My point isn’t the hypocrisy—that’s irrelevant, as I keep saying. It’s that the FBI, and the Department of Justice, is now the clear and present enemy of the American people. This has been obvious for some time, given the FBI’s active role in BlueAnon and a wide range of illegal actions against Trump and his supporters, and now their ongoing efforts to use the Protest to suppress dissent. Many on the Right bridle at this obvious truth, stuck with fond memories of Kevin Costner as Elliott Ness in The Untouchables. Those events were nearly a hundred years ago, and their memories are of the movie anyway. To be sure, there are some (maybe many, but who knows?) in the FBI and the DOJ who are not guilty of crimes against the American people, and who are allies of good. The same dichotomy pervades the military; as shown by the Department of Defense’s recent attacks on Tucker Carlson for pointing out their insane views on sex roles, the rot is very deep, though unlike the FBI the military has not yet been directly weaponized against the enemies of the Left (it is only a matter of time, however). When the future arrives, it’ll be necessary to wholly remove all higher echelons of both the DOJ and the military, and have the rest of their organizations undergo the equivalent of a denazification process—though, as in Kurt Schlichter’s Split novels, maybe self-sorting will be the order of the day. From that process perhaps a core of good can be extracted.

So this is the truth, open for all to see, despite the Left’s efforts. Some who support the ideas behind the Protest nonetheless label it a tactical mistake, pointing to the frenzied state terrorism against the Right that has resulted.
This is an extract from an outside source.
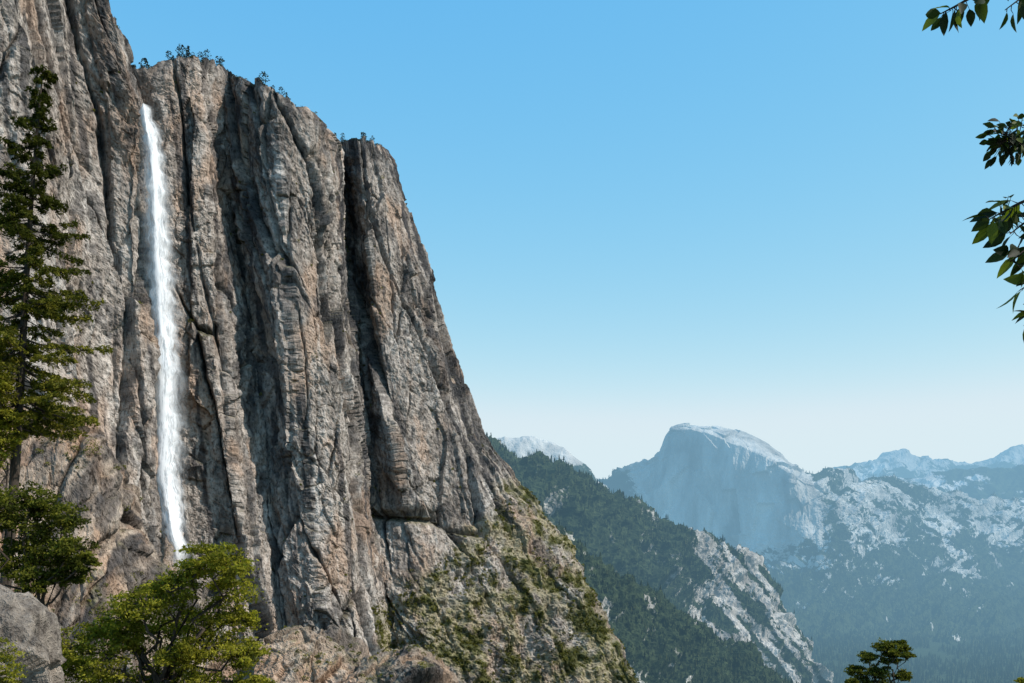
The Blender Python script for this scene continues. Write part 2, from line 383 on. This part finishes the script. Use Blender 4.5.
ps=np.concatenate([ps,[at(92,447,655),at(88,452,655),at(97,450,655),at(93,441,657)]]); rd=rng.uniform(1,3.4,len(ps)); rd[-4:]=[5,4.5,5,4.5]
v,f,r_=clumpy(ps,rd,60,.6,rng); mesh('slope_shrubs',v,f,M_shrub,{'rnd':r_},False)

# ---------------------------------------------------------------- mini conifer forests
def forest(name,pts,hs,r,par=None):
    n=len(pts); seg=5; tv=[];tf=[]
    for (z0,z1,rr) in ((.08,.62,.20),(.4,1.,.135)):
        b=len(tv)
        for k in range(seg):
            a=k/seg*6.283; q=1 if k%2 else .72
            tv.append((math.cos(a)*rr*q,math.sin(a)*rr*q,z0+(.04 if k%2 else 0)))
        tv.append((0,0,z1)); 
        for k in range(seg): tf.append((b+k,b+(k+1)%seg,b+seg))
    tv=np.array(tv); tf=np.array(tf)
    a=r.uniform(0,6.28,n); ca,sa=np.cos(a)[:,None],np.sin(a)[:,None]
    x=tv[None,:,0]*ca-tv[None,:,1]*sa; y=tv[None,:,0]*sa+tv[None,:,1]*ca; w=r.uniform(.75,1.35,n)[:,None]
    V=np.stack([x*w,y*w,np.broadcast_to(tv[None,:,2],x.shape)],-1)*(1+.12*r.normal(size=(n,len(tv),1)))
    V=V*hs[:,None,None]+pts[:,None]
    Fc=tf[None]+np.arange(n)[:,None,None]*len(tv)
    rn=np.repeat(r.uniform(0,1,n),len(tv))
    return mesh(name,V.reshape(-1,3),Fc.reshape(-1,3),M_conm,{'rnd':rn},False,par)
def hill(name,T,nu,nv,amp,L,mat,rockfn,lin=0.,topfade=.35,smooth=True):
    B,U,V=sheet(T,nu,nv,lin,lin); n=gnormal(B)
    D=(ridge(U/L+.5*fbm(U/L/2,V/L/2),V/L/2.6,3.,4)-.55)*amp*1.3+fbm(U/L*3,V/L*2,8.,5,.6)*amp*.35
    vv=V/V.max(); D=D*np.clip(topfade+vv*2.2,0,1)
    B=B+n*D[...,None]; n=gnormal(B); rk=rockfn(B,U,V,n)
    mesh(name,B.reshape(-1,3),gridfaces(nv,nu),mat,{'rock':rk},smooth)
    return B,U,V,n,rk
def ridgetable(sk,bottom,dn,ds=0,shift=-60,back=(500,260)):
    T=[]
    for a,b,d in sk:
        t=at(a,b,d); bk=t+np.array([0,back[0],-back[1]]); hb=bottom-b
        T.append([bk,t,at(a+shift*.25,b+hb*.22,d-dn*.2),at(a+shift*.6,b+hb*.55,d-dn*.55),at(a+shift,bottom,d-dn)])
    return np.array(T).transpose(1,0,2)
sk=[(380,400,2450),(440,425,2500),(480,436,2550),(510,445,2600),(540,457,2650),(565,470,2700),(590,485,2750),(640,510,2850),(680,530,2920),(700,540,2950),(722,543,2980),(742,545,3000),(756,562,3010),(775,598,3000),(800,638,2980),(835,690,2950),(880,780,2900)]
def rf(B,U,V,n):
    k=fbm(B[...,0]/150,B[...,1]/150,B[...,2]/150,5)
    x=B[...,0]; z=B[...,2]
    s=fbm((x*.80+z*.60)/30,(x*.60-z*.80)/260,2.,5,.6)   # slabs running down to the right
    r=.0+k*.55+ss(x,420,620)*ss(z,-640,-400)*(.46+s*.75)+np.clip((.55-n[...,2])*.6,0,.2)
    return np.clip(r,0,1)
B,U,V,n,rk=hill('forested_ridge',ridgetable(sk,800,900),440,340,58,150,M_ridge,rf,smooth=False)
pts=pick(B,n,(rk<.40)&(V>V.max()*.10),9500,rng); forest('ridge_forest',pts,rng.uniform(7,17,len(pts)),rng)
sk=[(440,460,1850),(500,485,1900),(530,500,1920),(560,528,1950),(590,562,1980),(615,575,2000),(660,598,2050),(700,625,2080),(740,645,2100),(770,668,2100),(800,692,2100),(850,760,2080)]
def rf2(B,U,V,n): return np.clip(.02+fbm(B[...,0]/90,B[...,1]/90,B[...,2]/90,5)*.55+np.clip((.5-n[...,2])*.8,0,.25),0,1)
B,U,V,n,rk=hill('forested_ridge.001',ridgetable(sk,800,450,shift=-30,back=(250,160)),360,240,35,90,M_ridge,rf2,smooth=False)
pts=pick(B,n,(rk<.45)&(V>V.max()*.15),4200,rng); forest('ridge_forest.001',pts,rng.uniform(6,14,len(pts)),rng)
sk=[(440,470,5300),(470,450,5250),(492,439,5200),(520,437,5200),(548,442,5200),(570,452,5150),(584,464,5150),(594,478,5150),(620,500,5150),(660,540,5150)]
hill('granite_dome',ridgetable(sk,600,900,shift=-10,back=(600,200)),200,140,22,260,M_dome,lambda B,U,V,n:np.clip(.85+fbm(B[...,0]/200,B[...,1]/200,B[...,2]/200,4)*.8-np.clip((-B[...,2]+330)/200,0,.6),0,1))
hd=[(560,(500,7900),(504,7700),(525,7500)),(590,(487,7700),(491,7600),(517,7400)),(606,(478,7600),(482,7500),(518,7300)),(625,(470,7450),(475,7350),(522,7150)),(645,(461,7300),(466,7180),(535,7000)),
 (660,(451,7230),(456,7100),(550,6900)),(666,(437,7200),(442,7080),(553,6880)),(672,(427,7180),(432,7050),(556,6850)),(684,(424.5,7150),(429,6990),(558,6800)),(705,(426,7100),(433,6880),(560,6720)),
 (730,(429,7050),(442,6740),(562,6600)),(755,(437,7000),(453,6620),(562,6500)),(778,(452,6920),(467,6500),(560,6400)),(792,(466,6850),(477,6430),(557,6340)),(806,(473,6850),(482,6430),(555,6250)),
 (835,(474,6950),(489,6560),(552,6150)),(870,(477,7100),(493,6720),(555,6200)),(910,(486,7200),(500,6880),(562,6250)),(960,(498,7300),(512,7000),(572,6300)),(1030,(505,7400),(520,7100),(580,6350)),(1110,(500,7500),(520,7200),(580,6400)),(1250,(490,7700),(520,7300),(580,6500))]
T5=[]
for a,r0,r1,r2 in hd:
    t0=at(a,*r0)
    T5.append([t0+np.array([150,700,-350]),t0,at(a,*r1),at(a-2,*r2),at(a-10,604,5650),at(a-15,652,4800)])
T5=np.array(T5).transpose(1,0,2)
B,U,V=sheet(T5,600,430,.25,.6); n=gnormal(B)
X,Y,Z=B[...,0],B[...,1],B[...,2]
face=np.clip((X-850)/120,0,1)*np.clip((2050-X)/120,0,1)*np.clip((Z+200)/120,0,1)
amp=1-face*.88; top=np.clip((Z-330)/150,0,1); amp=amp*(1-.85*top)
D=(ridge((U+.5*V)/330+.4*fbm(U/500,V/500),V/900,3.,5)-.55)*130+fbm(U/120,V/120,5.,5,.6)*28
D=D*amp+face*(1-.7*top)*(fbm(U/60,V/300,7.,5,.6)*14+facets(U/130,V/220,4,1.6)[0]*60)
B=B+n*D[...,None]; n=gnormal(B); X,Y,Z=B[...,0],B[...,1],B[...,2]
k=fbm(X/300,Y/300,Z/300,6,.6)
rk=.30+k*.7+face*1.0+np.clip((Z-330)/150,0,.7)+np.clip((.5-n[...,2])*.6,-.2,.25)-np.clip((-Z-260)/250,0,.5)
s=fbm((X*.6+Z)/110,(X-Z*.6)/420,2.,5,.6)
rk=np.clip(np.maximum(rk,(.42+s*.9)*ss(X,1900,2200)*ss(Z,-330,-60)),0,1)
mesh('half_dome',B.reshape(-1,3),gridfaces(430,600),M_dome,{'rock':rk},False)
pts=pick(B,n,(rk<.42)&(Z>-600),8000,rng); forest('mountain_forest',pts,rng.uniform(12,24,len(pts)),rng)
sk=[(700,500,15000),(790,482,15000),(812,474,15000),(830,470,15000),(850,466,15000),(872,463,15000),(886,458,15000),(895,452,15000),(903,451,15000),(912,457,15000),(938,462,15000),(960,465,15000),(985,462,15000),(1003,455,15000),(1018,449,15000),(1040,452,15000),(1090,446,15000),(1200,455,15000)]
hill('distant_mountain_range',ridgetable(sk,530,4000,shift=0,back=(2500,900)),360,130,130,700,M_far,lambda B,U,V,n:np.clip(.6+fbm(B[...,0]/900,B[...,1]/900,B[...,2]/500,4)*.8,0,1),0.,.12,False)
sk=[(800,492,10200),(860,482,10200),(900,476,10200),(930,474,10200),(960,471,10200),(1000,470,10000),(1040,464,10000),(1120,460,10000),(1250,462,10000)]
hill('distant_mountain_range.001',ridgetable(sk,560,2500,shift=0,back=(1500,500)),260,130,80,450,M_far,lambda B,U,V,n:np.clip(.25+fbm(B[...,0]/500,B[...,1]/500,B[...,2]/300,5)*.9,0,1),0.,.2,False)

# ---------------------------------------------------------------- terrain sheet to the horizon
nr_,na=200,300
r=np.concatenate([[0.01],np.geomspace(1.5,45000,nr_-1)]); a=np.linspace(0,2*np.pi,na)
Rr,Aa=np.meshgrid(r,a,indexing='ij'); X=Rr*np.sin(Aa); Y=Rr*np.cos(Aa)
Z=-1.7-.235*Rr; Z=-600+ np.log1p(np.exp((Z+600)/60))*60
Z=Z+fbm(X/6,Y/6,1.,3)*.25*np.clip(Rr/12,0,1)+fbm(X/70,Y/70,2.,4)*np.clip(Rr*.012,0,6)
mesh('ground',np.stack([X,Y,Z],-1).reshape(-1,3),gridfaces(nr_,na),M_ground,{'rock':np.clip(.5-Rr/900,0.05,.5)},True)
n_=11000; yy_=rng.uniform(3500,6200,n_); xx=yy_*rng.uniform(.22,.60,n_); zz=np.full(n_,-601.)
kk=fbm(xx/250,yy_/250,0.,3)>-.3; pts=np.stack([xx,yy_,zz],1)[kk]
forest('valley_forest',pts,rng.uniform(18,34,len(pts)),rng)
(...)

This is a logical error, because the newly empowered Left was looking for an excuse to execute a pre-existing plan to terrorize the Right, and if not this, it would have been something else, so the Protest cannot have been a tactical mistake for that reason. (It’s the usual Reichstag Fire approach of modern tyrants, though as someone said on Twitter, “In Weimar America, even our Reichstag Fire is fake and gay,” meaning that the Protest wasn’t even a dramatic crime, but rather treated as one for convenience.) Was the Protest a tactical mistake because it was premature, unpremeditated, and leaderless? Well, it’s too early to tell, as Zhou Enlai apocryphally said when asked whether the French Revolution was a good idea. It doesn’t really matter, does it? We go to war with the hand we are dealt, not the hand we wish we had dealt ourselves. Wherever you go, there you are.

Back to friend and enemy. I think the Protest has made very clear who the enemy is. Who is friend is harder to tell, but figuring that out is part of the process. We can begin by unreservedly praising the Protest, explaining why, and see who is willing to embrace the truth (and waste no time arguing with our enemies about the Protest). Certainly, we’re not going to get anywhere until we learn to celebrate and support events that benefit us, as our enemies celebrated and supported the Floyd Riots. And, more philosophically, as the first of the seven quotes at the bottom of each page of The Worthy House says, quoting Aleksandr Solzhenitsyn, “Live not by lies.” The future will reveal itself, to our benefit if we are ready. Let’s start today.